Peter Yates hat den Film in einem fröhlichen, fast albernen Tonfall inszeniert. Auch auf der Bildebene arbeitet er sehr kreativ. Der Film startet in Schwarz-Weiß mit einer Blaskapelle, die am Strand im Regen ihre Version von “Summer Holiday” spielt, unterschnitten mit weiteren wirklich ungemütlichen Schlechtwetterbildern eines britischen Sommers. Erst mit Dons Ankunft in dem roten Bus wird die Szenerie farbig.

Optisch auch sehr schön: die Episode, in der die Busbesatzung “The Great Orlando” und seine Künstlertruppe ein Stück mitnehmen. Sie landen alle zusammen vor Gericht und um zu beweisen, dass sie wirklich Theaterleute sind, spielen sie eine Pantomime. Die ist als eine Mischung aus Commedia dell’arte und Stummfilm-Slapstick inszeniert; knallbunt und ziemlich lustig. Dass die Episode um “The Great Orlando” nicht wirklich viel mit dem Rest der Handlung zu tun hat – egal, unterhaltsam ist sie auf jeden Fall.

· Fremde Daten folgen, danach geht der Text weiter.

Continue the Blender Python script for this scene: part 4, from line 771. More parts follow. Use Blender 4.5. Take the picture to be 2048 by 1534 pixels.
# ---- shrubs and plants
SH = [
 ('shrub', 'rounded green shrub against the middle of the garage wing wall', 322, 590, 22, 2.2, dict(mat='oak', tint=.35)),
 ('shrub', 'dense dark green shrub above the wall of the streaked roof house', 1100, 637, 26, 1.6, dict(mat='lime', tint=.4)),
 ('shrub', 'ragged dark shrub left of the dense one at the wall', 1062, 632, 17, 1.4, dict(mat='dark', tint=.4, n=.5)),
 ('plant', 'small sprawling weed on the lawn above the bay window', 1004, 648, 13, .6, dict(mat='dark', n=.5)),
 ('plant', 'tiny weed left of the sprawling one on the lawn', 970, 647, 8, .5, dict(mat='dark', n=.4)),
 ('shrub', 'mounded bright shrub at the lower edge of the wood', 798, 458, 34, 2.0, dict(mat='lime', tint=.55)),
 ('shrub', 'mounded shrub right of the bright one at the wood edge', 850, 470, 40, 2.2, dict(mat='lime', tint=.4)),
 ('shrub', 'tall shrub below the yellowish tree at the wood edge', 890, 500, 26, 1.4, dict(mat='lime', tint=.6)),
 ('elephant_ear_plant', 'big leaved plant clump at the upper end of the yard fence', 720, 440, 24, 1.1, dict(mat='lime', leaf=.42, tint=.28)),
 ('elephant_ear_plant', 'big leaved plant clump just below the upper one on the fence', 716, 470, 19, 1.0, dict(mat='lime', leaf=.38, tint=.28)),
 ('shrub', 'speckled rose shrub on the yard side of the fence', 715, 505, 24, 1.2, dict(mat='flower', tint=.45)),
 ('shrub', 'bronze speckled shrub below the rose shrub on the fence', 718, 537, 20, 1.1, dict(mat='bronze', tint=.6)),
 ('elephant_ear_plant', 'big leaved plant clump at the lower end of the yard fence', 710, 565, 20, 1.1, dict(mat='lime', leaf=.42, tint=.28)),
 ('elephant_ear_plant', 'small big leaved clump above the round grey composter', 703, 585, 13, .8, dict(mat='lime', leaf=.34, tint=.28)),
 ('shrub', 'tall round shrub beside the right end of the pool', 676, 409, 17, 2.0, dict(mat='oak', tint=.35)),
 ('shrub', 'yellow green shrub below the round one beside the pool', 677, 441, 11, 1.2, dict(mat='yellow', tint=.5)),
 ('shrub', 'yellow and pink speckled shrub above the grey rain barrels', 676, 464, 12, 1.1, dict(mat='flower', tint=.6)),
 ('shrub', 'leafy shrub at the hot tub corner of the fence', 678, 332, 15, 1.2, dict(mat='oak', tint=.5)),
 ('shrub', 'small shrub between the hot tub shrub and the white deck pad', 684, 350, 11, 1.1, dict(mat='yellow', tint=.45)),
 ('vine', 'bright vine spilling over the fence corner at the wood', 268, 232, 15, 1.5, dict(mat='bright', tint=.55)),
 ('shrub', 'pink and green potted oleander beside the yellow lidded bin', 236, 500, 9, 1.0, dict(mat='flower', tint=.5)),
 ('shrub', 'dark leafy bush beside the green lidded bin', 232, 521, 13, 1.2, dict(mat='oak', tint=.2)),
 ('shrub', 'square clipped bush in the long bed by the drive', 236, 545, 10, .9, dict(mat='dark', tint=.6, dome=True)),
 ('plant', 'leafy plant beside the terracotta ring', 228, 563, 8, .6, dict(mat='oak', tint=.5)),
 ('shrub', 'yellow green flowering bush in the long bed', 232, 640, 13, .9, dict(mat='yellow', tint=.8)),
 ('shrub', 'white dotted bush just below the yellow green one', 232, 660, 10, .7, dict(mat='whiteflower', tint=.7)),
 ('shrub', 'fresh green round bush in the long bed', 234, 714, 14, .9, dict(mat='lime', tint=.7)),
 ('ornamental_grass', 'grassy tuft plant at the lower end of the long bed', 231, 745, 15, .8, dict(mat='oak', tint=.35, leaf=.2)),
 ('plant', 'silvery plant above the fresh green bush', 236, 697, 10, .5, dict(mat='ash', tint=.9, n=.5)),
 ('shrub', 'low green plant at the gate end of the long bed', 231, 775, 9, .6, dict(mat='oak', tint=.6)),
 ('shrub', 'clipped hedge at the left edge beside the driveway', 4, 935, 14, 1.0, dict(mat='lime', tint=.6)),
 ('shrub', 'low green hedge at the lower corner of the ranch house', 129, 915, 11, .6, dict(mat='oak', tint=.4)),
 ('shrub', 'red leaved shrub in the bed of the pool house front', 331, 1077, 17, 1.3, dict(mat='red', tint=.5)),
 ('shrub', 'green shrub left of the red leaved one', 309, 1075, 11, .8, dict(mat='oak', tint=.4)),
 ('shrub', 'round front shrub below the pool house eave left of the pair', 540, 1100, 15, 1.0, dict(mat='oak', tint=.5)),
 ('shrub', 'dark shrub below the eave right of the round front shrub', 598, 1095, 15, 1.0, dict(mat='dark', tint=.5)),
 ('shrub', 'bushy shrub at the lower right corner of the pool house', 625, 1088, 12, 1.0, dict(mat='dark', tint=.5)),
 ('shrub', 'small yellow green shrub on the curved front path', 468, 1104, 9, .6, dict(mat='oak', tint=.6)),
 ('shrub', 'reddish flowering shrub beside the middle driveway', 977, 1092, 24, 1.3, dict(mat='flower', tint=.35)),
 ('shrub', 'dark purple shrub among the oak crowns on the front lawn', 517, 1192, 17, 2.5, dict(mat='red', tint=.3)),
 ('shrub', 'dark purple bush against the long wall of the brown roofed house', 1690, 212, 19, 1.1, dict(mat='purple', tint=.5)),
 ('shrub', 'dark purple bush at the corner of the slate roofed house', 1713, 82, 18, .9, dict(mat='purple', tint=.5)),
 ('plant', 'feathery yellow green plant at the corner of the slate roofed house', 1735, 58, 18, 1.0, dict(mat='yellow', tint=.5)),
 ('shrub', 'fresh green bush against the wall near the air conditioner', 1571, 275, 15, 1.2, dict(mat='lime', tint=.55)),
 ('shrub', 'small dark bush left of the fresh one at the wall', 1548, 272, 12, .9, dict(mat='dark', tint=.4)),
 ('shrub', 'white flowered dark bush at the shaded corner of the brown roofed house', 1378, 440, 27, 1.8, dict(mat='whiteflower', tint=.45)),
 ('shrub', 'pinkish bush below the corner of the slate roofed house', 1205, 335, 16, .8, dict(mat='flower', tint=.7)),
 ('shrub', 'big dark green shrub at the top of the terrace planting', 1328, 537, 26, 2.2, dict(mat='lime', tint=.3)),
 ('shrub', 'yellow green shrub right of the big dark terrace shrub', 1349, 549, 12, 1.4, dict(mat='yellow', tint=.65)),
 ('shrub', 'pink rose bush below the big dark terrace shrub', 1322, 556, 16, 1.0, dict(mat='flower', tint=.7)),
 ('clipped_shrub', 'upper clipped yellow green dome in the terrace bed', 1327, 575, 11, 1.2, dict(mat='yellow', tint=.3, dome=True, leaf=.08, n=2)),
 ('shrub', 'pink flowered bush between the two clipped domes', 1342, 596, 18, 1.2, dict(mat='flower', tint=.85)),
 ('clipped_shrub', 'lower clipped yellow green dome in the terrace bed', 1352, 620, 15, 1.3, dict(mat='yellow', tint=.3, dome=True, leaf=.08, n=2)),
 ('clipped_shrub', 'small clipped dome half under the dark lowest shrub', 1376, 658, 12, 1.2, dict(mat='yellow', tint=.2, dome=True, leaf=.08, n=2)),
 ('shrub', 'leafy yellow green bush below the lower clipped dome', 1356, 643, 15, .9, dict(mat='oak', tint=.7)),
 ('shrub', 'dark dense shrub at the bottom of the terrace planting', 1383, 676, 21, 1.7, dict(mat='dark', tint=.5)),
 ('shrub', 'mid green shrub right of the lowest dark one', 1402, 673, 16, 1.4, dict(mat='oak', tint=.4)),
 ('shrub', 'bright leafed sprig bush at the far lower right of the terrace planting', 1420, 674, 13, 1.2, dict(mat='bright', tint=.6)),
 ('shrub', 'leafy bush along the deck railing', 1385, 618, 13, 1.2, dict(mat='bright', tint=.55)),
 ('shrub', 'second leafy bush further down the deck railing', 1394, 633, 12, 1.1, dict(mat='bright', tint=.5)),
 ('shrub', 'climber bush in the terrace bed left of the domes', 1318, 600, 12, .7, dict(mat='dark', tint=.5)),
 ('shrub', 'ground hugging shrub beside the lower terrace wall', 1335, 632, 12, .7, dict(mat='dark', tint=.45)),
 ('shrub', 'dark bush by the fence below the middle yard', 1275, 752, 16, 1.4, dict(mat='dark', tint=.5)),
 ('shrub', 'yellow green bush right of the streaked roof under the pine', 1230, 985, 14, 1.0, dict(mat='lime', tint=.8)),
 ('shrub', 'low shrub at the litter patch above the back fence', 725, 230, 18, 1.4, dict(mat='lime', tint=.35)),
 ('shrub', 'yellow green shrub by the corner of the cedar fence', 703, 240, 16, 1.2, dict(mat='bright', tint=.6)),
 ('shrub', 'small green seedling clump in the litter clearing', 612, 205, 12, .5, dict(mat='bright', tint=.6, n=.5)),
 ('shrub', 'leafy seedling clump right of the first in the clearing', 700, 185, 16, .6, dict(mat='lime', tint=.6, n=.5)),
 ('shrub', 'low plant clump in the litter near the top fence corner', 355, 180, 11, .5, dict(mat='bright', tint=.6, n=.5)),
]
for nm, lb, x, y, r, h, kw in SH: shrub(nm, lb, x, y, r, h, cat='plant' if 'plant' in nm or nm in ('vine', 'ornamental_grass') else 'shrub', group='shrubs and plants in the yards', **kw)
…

So sehr ich mich beim Anschauen des Films auch amüsiert habe, eins ist mir doch etwas sauer aufgestoßen: Don und seine Kumpane benehmen sich wie Elefanten im Porzellanladen und tun das mit einer “Wir dürfen das”-Selbstverständlichkeit. Dass in Österreich beim Walzertanzen natürlich Männer mit Lederhosen dabei sind, ist ein gerade so verzeihbares Klischee, aber dass im Jugoslawien-Teil die Bevölkerung als unzivilisierte Bauern, deren Welt irgendwann in grauer Vorzeit stehengeblieben ist, dargestellt wird, ist auch für einen Film aus den frühen 60ern ärgerlich.

Aber unterm Strich hatte ich schönen Abend mit Cliff Richard und seinen Kumpanen. Bunte Sommerbilder aus schönen Ecken Europas, eingängige Musik, ein gutgelauntes Ensemble – perfekte Sommer-Unterhaltung.